History

East Bay Waldorf School

When Herman von Baravalle, mathematician and student of Rudolf Steiner, visited and taught in Northern California in the late 1960s, he urged that a Waldorf school be established in our area. A small group of friends and parents studied and worked together and opened a short-lived kindergarten in 1969, near Mills College.

In 1980, an enlarged group prepared and opened a kindergarten in the Julia Morgan Center in Berkeley. A class was added each year toward the full complement of eight grades. The school moved to Emeryville in 1984 and remained there for 12 years. The first eighth grade was completed in 1991. When the Emeryville site was reclaimed by the school district, East Bay Waldorf School bought the 10.9-acre Hillview School site in El Sobrante in June of 1996.

Throughout the summer of 1996, parents, teachers, students, alumni, friends and contractors worked to revive and beautify the facility for the opening of school in September. A two-year collaboration between the East Bay Waldorf School and Vital Systems (a group of Waldorf graduates committed to practicing and researching ecologically-responsible building techniques) resulted in the Strawbale Building which houses gardening and woodworking classes. Part of what makes a community strong is the act of building something of value together.

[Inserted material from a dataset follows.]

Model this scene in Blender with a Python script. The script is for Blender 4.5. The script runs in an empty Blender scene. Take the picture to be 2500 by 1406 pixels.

In the spring of 1999, after years of study and research by parents and teachers, the school decided to open a ninth grade in September 2000. This led to the purchase and renovation of five portable buildings, the core of the high school complex. (Unfortunately in 2008, the High School had to be closed due to the economic recession.)

A Young Child Program began in 1998 for Parents and Toddlers and expanded to include Parent and Infant classes in 2000. The High School graduated its first senior class in the spring of 2004. An Early Kindergarten program for children between 3.5 and 4.75 years began in the fall of 2004.

Our school is currently thriving! It is blossoming out of the economic recession with its beautiful campus, laughing and playing students, dedicated teachers, and hardworking staff.

Waldorf Schools

Waldorf education is the largest and fastest growing nonsectarian educational movement in the world, recently spreading to Eastern Europe, Russia, Japan, Africa, India and South America, with over 900 schools worldwide.

 

The first Waldorf School opened in Germany in 1919 just after World War I ended. Rudolf Steiner, Austrian scientist, philosopher and educator, was asked to create a school for the workers' children at the Waldorf-Astoria factory which would educate human beings able to create a just and peaceful society. It was a school in which art, music and handicrafts were as important as reading, writing and arithmetic; in which each day included activities for the hands, body and heart as well as for the head.

The teacher and class remain together for grades one through eight. Thinking capacities are fully cultivated in the adolescent though a strong moral and spiritual element. And the core of the curriculum is administered by the people most intimately connected with the educational needs of the children: their teachers.